В-пятых, нарастает бюрократизация государственной власти, а также деятельности крупных компаний. Западные общества начинают терять былую открытость и былой динамизм: с высокой степенью вероятности впереди их ждет «век механического окостенения» и тотальной «египтизации» [Там же].
Хотя контуры нарождающейся экономической системы не до конца ясны («никому не ведомо, кто в будущем поселится в этой прежней обители аскезы» [Там же]), одно несомненно – она будет мало напоминать старый добрый «рациональный» капитализм[32]. По словам Вебера, сформировавшееся в конце XIX – начале XX в. хозяйственное устройство – это чудовищный космос, «который… подвергает неодолимому принуждению каждого отдельного человека, формируя его жизненный стиль, причем не только тех людей, которые непосредственно связаны с ним своей деятельностью, а вообще всех ввергнутых в этот механизм с момента рождения» [Вебер, 1990, с. 76].

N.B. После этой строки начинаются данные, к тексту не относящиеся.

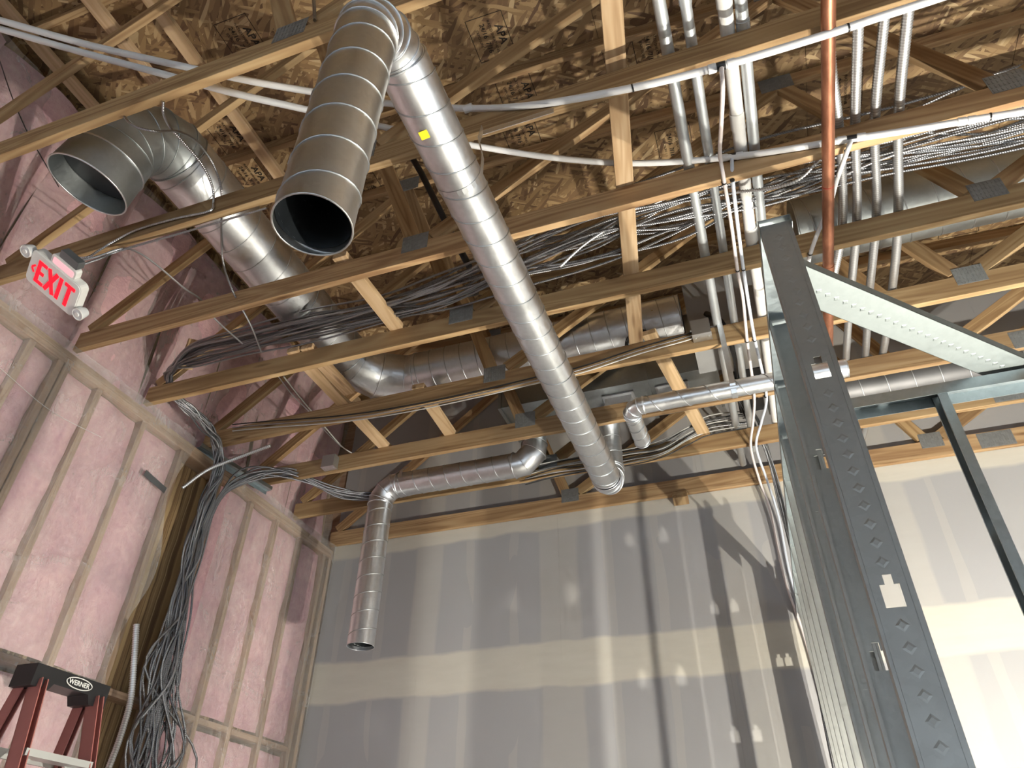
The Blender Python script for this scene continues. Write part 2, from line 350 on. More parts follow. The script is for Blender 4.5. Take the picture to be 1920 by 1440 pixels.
# grade stamps printed on the sheathing
ST = [text_mesh('APA', 0.10, bold=0.002), text_mesh('RATED SHEATHING', 0.035), text_mesh('24/16  7/16', 0.06, bold=0.001), text_mesh('EXPOSURE 1', 0.035), text_mesh('APA', 0.075, bold=0.002)]
def stamp(px, py, rot, flip=1):
    p = atZ(px, py, ztop(0) + 0.09 - 0.033 * 0); z = ztop(p.x) + 0.0895; p = atZ(px, py, z)
    R_ = Matrix.Translation((p.x, p.y, z - 0.0008)) @ Matrix.Scale(0.7, 4) @ Matrix.Rotation(0.033, 4, 'Y') @ Matrix.Rotation(rot, 4, 'Z') @ Matrix.Rotation(math.pi, 4, 'X')
    for me, dy in ((ST[0], 0.10), (ST[1], 0.025), (ST[2], -0.04), (ST[3], -0.10)):
        add('grade_stamp', me, M_INK, deck, R_ @ Matrix.Translation((0, dy, 0)))
    fr = MB()
    for s in (-0.17, 0.17): fr.box((-0.2, s - 0.003, -0.0004), (0.2, s + 0.003, 0.0004))
    for s in (-0.2, 0.2): fr.box((s - 0.003, -0.17, -0.0004), (s + 0.003, 0.17, 0.0004))
    add('stamp_frame', fr.mesh('stamp_frame'), M_INK, deck, R_)
for a in [(920, 70, 1.57), (455, 75, 1.57), (970, 175, 1.57), (1225, 90, 1.57), (430, 255, 1.57), (975, 245, 1.57), (1265, 270, 1.57), (470, 330, 1.57), (1460, 480, 0.0), (680, 350, 0), (1580, 170, 1.57), (1800, 420, 0)]: stamp(*a)

# unseen upper walls behind and beside the camera, added to darken the truss space
struct('wall_front', MB().box((-3.95, -6.1, 2.3), (8.1, -6.0, 6.27)).mesh('wall_front'), M_DRY, 'unseen upper wall behind the camera, added to dim the trusses')
struct('wall_right', MB().box((8.0, -6.0, 2.2), (8.1, 5.5, 6.27)).mesh('wall_right'), M_DRY, 'unseen upper wall at far right, added to cut side daylight')
# left wall: framing, batts, film
XW = -3.70
wl = struct('wall_left', MB().box((-3.95, -6, 0), (-3.90, 5.5, 6.2)).mesh('sheathing'), M_OSB, 'exterior wall framed in lumber, packed with pink insulation under film')
studs = [-2.4, -2.0, -1.6, -1.2, -0.8, -0.4, 0.0, 0.41, 0.82, 1.22, 1.63, 2.04, 2.24, 2.29, 2.55, 2.945, 3.33, 3.76, 4.16, 4.51, 4.87, 5.25, 5.35]
for y in studs: board('wall_stud', (-3.80, y, 0.04), (-3.80, y, 4.28), 0.042, 0.15, M_STUDW, wl, up=(1, 0, 0))
for y0, y1 in zip(studs[:-1], studs[1:]):
    if y1 - y0 < 0.15 or y1 < 0.3: continue
    if 3.3 < y0 < 3.7:
        continue
    for (z0, z1) in ((0.04, 2.60), (2.70, 4.27)):
        ny, nz = 7, 26; mb = MB(); a, c = y0 + 0.014, y1 - 0.014; sd = rng.random() * 9
        for j in range(nz + 1):
            for i in range(ny + 1):
                u, t = i / ny, j / nz; y = a + (c - a) * u; z = z0 + (z1 - z0) * t
                puff = (math.sin(math.pi * u) ** 0.45) * (math.sin(math.pi * t) ** 0.12) * 0.042
                edge = 0.005 * math.sin(z * 11 + sd) * (1 if u < 0.5 else -1) * (1 - math.sin(math.pi * u)) + 0.005 * math.sin(z * 27 + sd * 3) * (1 - math.sin(math.pi * u))
                mb.v.append((-3.775 + puff + 0.014 * math.sin(y * 13 + sd) * math.sin(z * 5 + sd), y + edge, z))
        for j in range(nz):
            for i in range(ny): q = j * (ny + 1) + i; mb.f.append((q, q + 1, q + ny + 2, q + ny + 1))
        add('insulation_batt', mb.mesh('insulation_batt', True), M_PINK, wl)
for y0, y1 in zip(studs[:-1], studs[1:]):
    if y1 - y0 > 0.2 and y0 > 0.3: board('blocking', (-3.80, y0 + 0.022, 2.65), (-3.80, y1 - 0.022, 2.65), 0.15, 0.04, M_STUDW, wl)
board('top_plate', (-3.795, -3, 4.30), (-3.795, 5.38, 4.30), 0.15, 0.04, M_STUDW, wl); board('top_plate', (-3.80, -3, 4.345), (-3.80, 5.38, 4.345), 0.15, 0.04, M_STUDW, wl)
# exposed sheathing strip behind the cable drop
add('exposed_sheathing', MB().box((-3.86, 3.35, 0.0), (-3.84, 3.74, 4.27)).mesh('exposed_sheathing'), M_OSB, wl)
# insulated band between the truss ends, up to the deck
for k in range(-2, 8):
    y0, y1 = YK(k), YK(k + 1)
    if k == 7: continue
    mb = MB(); ny, nz = 8, 20; sd = k * 1.7
    for j in range(nz + 1):
        for i in range(ny + 1):
            u, t = i / ny, j / nz; y = y0 + (y1 - y0) * u; z = 4.40 + 1.62 * t
            mb.v.append((-3.86 + 0.05 * math.sin(math.pi * u) ** 0.5 + 0.03 * math.sin(z * 4 + sd) * math.sin(y * 7 + sd * 2), y, z))
    for j in range(nz):
        for i in range(ny): q = j * (ny + 1) + i; mb.f.append((q, q + 1, q + ny + 2, q + ny + 1))
    add('insulation_batt', mb.mesh('insulation_batt', True), M_PINK, wl)
def film_sheet(name, y0, y1, z0, z1, xbase, amp, seed, ny=40, nz=40, cut=None):
    mb = MB()
    for j in range(nz + 1):
        for i in range(ny + 1):
            u, t = i / ny, j / nz; z = z0 + (z1 - z0) * t; ya = y0; yb = y1 if cut is None else cut(z); y = ya + (yb - ya) * u
            x = xbase + amp * (math.sin(y * 5.1 + seed + z * 1.3) * math.sin(z * 3.3 + seed) + 0.5 * math.sin(y * 17 + z * 9 + seed) + 0.35 * math.sin(y * 31 - z * 22))
            mb.v.append((x, y, z))
    for j in range(nz):
        for i in range(ny): q = j * (ny + 1) + i; mb.f.append((q, q + 1, q + ny + 2, q + ny + 1))
    return mb.mesh(name, True)
f1 = add('vapor_barrier', film_sheet('film', -3, 3.33, 0.02, 4.41, XW, 0.008, 0.4, 90, 60, lambda z: 3.36 + 0.05 * math.sin(z * 6) - 0.22 * max(0, (3.2 - z)) * 0.25), M_FILM, wl); f1['label'] = 'clear plastic film'
f2 = add('vapor_barrier', film_sheet('film', 3.86, 5.37, 0.02, 4.41, XW, 0.006, 2.4, 40, 60), M_FILM, wl); f2['label'] = 'clear plastic film'
add('vapor_barrier', film_sheet('film', -1.0, 5.37, 4.40, 6.0, -3.795, 0.012, 1.3, 110, 40), M_FILM, wl)['label'] = 'clear plastic film'

# ------------------------------------------------------------------ roof trusses
def cyl_path(p0, p1, n=2): p0, p1 = Vector(p0), Vector(p1); return [p0.lerp(p1, i / (n - 1)) for i in range(n)]
def plate_mesh(w, h):
    mb = MB().box((-w / 2, -0.0015, -h / 2), (w / 2, 0, h / 2)); nx, nz = max(2, int(w / 0.016)), max(2, int(h / 0.026))
    for i in range(nx):
        for j in range(nz):
            cx, cz = -w / 2 + w * (i + 0.5) / nx, -h / 2 + h * (j + 0.5) / nz
            mb.box((cx - 0.0028, -0.0032, cz - 0.009), (cx + 0.0028, -0.0015, cz + 0.009))
    return mb.mesh('truss_plate')
PL = plate_mesh(0.155, 0.125); PL2 = plate_mesh(0.23, 0.125); PLT = plate_mesh(0.20, 0.16)
WEBS = [((-3.70, 4.565), (-1.95, 5.97)), ((-1.92, 5.98), (-1.425, 4.58)), ((-1.32, 4.58), (0.70, 5.90)), ((0.76, 5.90), (1.40, 4.58)), ((1.52, 4.58), (3.52, 5.82)), ((3.60, 5.82), (4.24, 4.58)), ((4.34, 4.58), (6.2, 5.72))]
ORD = ['nearest the camera', 'that the exit sign hangs by', 'with the two white tee fittings on its face', 'that carries the armored cable bundle', 'with the metal box beside the conduits', 'with the small box near the pink wall', 'just before the last one at the drywall', 'set against the drywall gable']
for k in range(8):
    Y = YK(k); t = empty('roof_truss', (0, Y, ZB), 'lumber roof truss ' + ORD[k], 'truss', 'parallel roof trusses of dimension lumber')
    yc = Y + TH / 2
    board('bottom_chord', (XL, yc, ZB + CH / 2), (XR, yc, ZB + CH / 2), TH, CH, M_WOOD, t)
    board('top_chord', (XL - 0.02, yc, ztop(XL) + 0.045), (XR, yc, ztop(XR) + 0.045), TH, 0.089, M_WOOD, t)
    for (a, c) in WEBS:
        board('web', (a[0], yc, a[1]), (c[0], yc, c[1]), TH, 0.089, M_WOOD, t)
    for x, me, z in ((-1.40, PL, 4.55), (1.45, PL, 4.55), (4.28, PL, 4.55), (1.86, PL2, 4.475), (-1.93, PLT, ztop(-1.9) + 0.035), (0.73, PLT, ztop(0.7) + 0.035)):
        if me is PL2 and k < 5: continue
        add('truss_plate', me, M_PLATE, t, Matrix.Translation((x + rng.uniform(-0.012, 0.012), Y - 0.0005, z + rng.uniform(-0.01, 0.012))))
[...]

Итак, исходя из разрозненных и не всегда однозначных замечаний Вебера, эволюцию «современного капитализма» можно схематично представить в виде следующего хронологического ряда: 1) XVI–XVII вв.: мирская аскеза протестантской этики меняет экономическое поведение широких слоев населения Западной Европы; 2) XVIII в.: лишившись религиозной основы, протестантская этика трансформируется в «дух капитализма»; 3) конец XVIII – начало XIX в.: из соединения необходимых духовных и материальных предпосылок рождается «современный рациональный капитализм», который начинает активно вытеснять иные формы организации экономической деятельности (традиционалистские, политико-капиталистические, авантюрно-капиталистические); 4) середина XIX в.: «победивший» капитализм становится господствующей формой хозяйства; 5) конец XIX – начало XX в.: появляются признаки перерождения «рационального» капитализма в какую-то иную, скорее всего, менее рациональную форму хозяйства.